The "grounding" was yesterday. And if you're saying they'd not have a handheld and headset adapter around in case of loss of a single on-board Comm radio, hmmm. Sounds not "Boy Scoutish" enough for me.
Some of the pilots might have a handheld in case of in flight failure. Can't say I ever discussed with them. I do remember that many of the pilots are long time ag pilots who don't do well with radios. Getting them to manage freqs on the FM sets was a challenge. Tone controls and such were outside their experience. I remember programming their panel radios and trying explain the freq plan. Usually just set it for the current fire and let'em go. But if the comm was out on the ground no way could they launch with a handheld. At least that's the way Federal contracts were. These are state but I assume they were similar since the Feds will use them.
I thought the SEAT guys did their own spotting and only the "heavies" needed a scout aircraft/spotter?
They are for initial attack but on a going fire with multiple aircraft there will be an airborne controller - the Air Attack.
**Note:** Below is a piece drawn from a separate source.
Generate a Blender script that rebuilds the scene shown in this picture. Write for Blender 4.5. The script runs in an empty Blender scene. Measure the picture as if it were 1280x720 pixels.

Keeps folks out of each others way and coordinates with ground on priorities. They'll pull the helios out of the was when the tankers are in bound. I think all SEATs are initial attack qualified, some heavys are some aren't. Lead planes may act as Air Attack until a dedicated plane arrives.
They did say a couple of helos launched. Maybe the SEAT couldn't coordinate with the helos properly due to a busted Comm radio.
Lots of possibilities there, including that the oh-so-vigilant news media just got the story flat-wrong. It just piqued my interest.
I'll bet there was an air attack in the middle. Helos and SEATs wouldn't coordinate with each other (and ground). Too much to do when they need to fly low in the windy mtns.
I've seen lots of stuff ground tankers or delay a runs.
I noticed that Channel 7 cornered a West Metro crew (Lieutenant, Engineer, and Firefighter) during their supposed "rest time" this morning and kept them doing interviews for hours early this morning and wondered, "Where the hell is the PIO?!" too. Those guys should have been getting some rest.
They reported that a Federal Type I team was enroute to take over today sometime. I doubt the media will get their hooks into anyone below the rank of Captain tonight for their air time, and it'll be with the PIO's approval.
You're right there. The structure guys have come a long way in the last 20 years but still aren't wildland fire experts.